Brillante cierre. Sólo que la idea no es de Shaw. Cierta vez, estando en una cena en casa de Sydney Lee, la máxima autoridad de entonces en crítica shakespeareana, Shaw le preguntó al anfitrión qué pensaba del libro de Harris sobre Shakespeare y éste respondió: “Un estudio muy notable. Sólo que ese Shakespeare es... Harris mismo”. Y en las primeras páginas del retrato de Shaw que hizo Harris para la segunda serie de sus Retratos de Contemporáneos, dice: “Shaw es el plagiario más hábil del mundo. Por hostil que sea vuestro punto de vista, él se lo apropiará y lo transformará tan sugestivamente que olvidaréis que os lo ha escamoteado y quedaréis maravillados de su fecunda imaginación”.
Un par de detalles para terminar. Años después de que Gollancz publicara finalmente el Shaw de Frank Harris (en 1935), un periodista norteamericano llamado Frank Scully, que se había desempeñado como secretario de Harris en Niza y a quien estaba dedicado el Shaw (“Para F.S., que me invitó a emprender este libro y no me dejó luego un minuto de reposo hasta que lo hube terminado”), afirmó en su mediocre libro Rogue’s Gallery que él fue el escritor fantasma del Shaw, así como del libro sobre los cowboys de Harris (On the Trail).
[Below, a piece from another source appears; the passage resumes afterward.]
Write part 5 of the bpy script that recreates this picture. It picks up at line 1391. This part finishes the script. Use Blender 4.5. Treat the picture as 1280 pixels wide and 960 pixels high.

Sheila Hodges, en su libro sobre la historia de la editorial Gollancz (The Story of a Publishing House), también afirma lo mismo. Philippa Pullar, por su parte, cuenta en su biografía de Frank Harris una historia levemente diferente: según ella, Harris estaba efectivamente muy enfermo cuando emprendió la biografía de Shaw y sólo pudo llevarla adelante combinando el texto anterior que había hecho de Shaw en sus Retratos de Contemporáneos con la profusa información que el propio biografiado ofreció en la catarata de cartas que le envió a lo largo de 1930. Scully procedía a tomar nota de lo que Harris dictaba desde la cama, leyendo de ambos materiales e improvisando en voz alta los nexos necesarios. Pero la redacción de Scully era tan deficiente que hizo falta un tercer personaje para enmendar el trabajo: el ácrata Alexander Berkman, hombre muy ilustrado y capaz, que había conocido a Shaw en los mitines radicales yque en el año ‘30 había tenido que salir de apuro de Inglaterra y estaba en Niza sin trabajo y sin poder hacer contacto con su célula anarquista. La viuda de Harris, Nelle, parece confirmarlo, ya que en una entrada de su diario con fecha enero de 1931 dice: “Frank logró escribir cuarenta mil palabras. Scully quiere contratar a alguien competente que termine el libro porque ya ha reunido todo el material”.
¿Sabía Shaw todo esto cuando recibió de Gollancz las pruebas del libro? Todo indica que no. Un amigo suyo, llamado George W. Bishop, cuenta en su libro de memorias (My Betters) que, enterado por Gollancz de la muerte de Harris y de la complicada situación económica en que quedaba Nelle, la viuda, Shaw pidió que se le enviara un juego de pruebas especial, que intercalara una hoja en blanco junto a cada página de texto, y que se encargó él mismo de las enmiendas, limitándose a retocar los últimos capítulos, los cuales (según Gollancz contó a Bishop que le había dicho Shaw) “decaían sensiblemente en comparación con el resto, de seguro porque Harris no pudo seguir y quedaron al cuidado de ese Scully”. Cuando Bishop le preguntó a Gollancz qué había pasado con ese juego de galeras corregido por Shaw, él contestó que lo había guardado en su caja fuerte luego de incorporar las correcciones. El día en que le entregó en mano a Shaw el primer ejemplar publicado de la biografía, en las oficinas de la editorial en Henrietta Street, éste le recordó también el juego de galeras y, cuando el editor abrió la caja fuerte y se lo entregó, el aún altísimo y atlético Shaw (que ya tenía ochenta años) se retiró sin decir una palabra, con ambos paquetes bajo el brazo. Quince años después, cuando Shaw murió en 1950, aquel juego de galeras invalorable para los estudiosos de su obra fue inhallable entre los ordenados papeles que dejó el prolífico nonagenario a su albacea.
Las ventas del Shaw de Frank Harris superaron largamente las de todos sus demás títulos (incluidos el Shakespeare, el Wilde y hasta Mi vida y amores) y ofrecieron a su viuda un buen pasar hasta su muerte. Hay por lo menos dos ediciones en castellano del libro, ambas en traducción del gran Ricardo Baeza (una de ellas publicada por Losada en 1943, la otra por Diana de México, ambas en 1950) y se las suele encontrar en las librerías de saldos.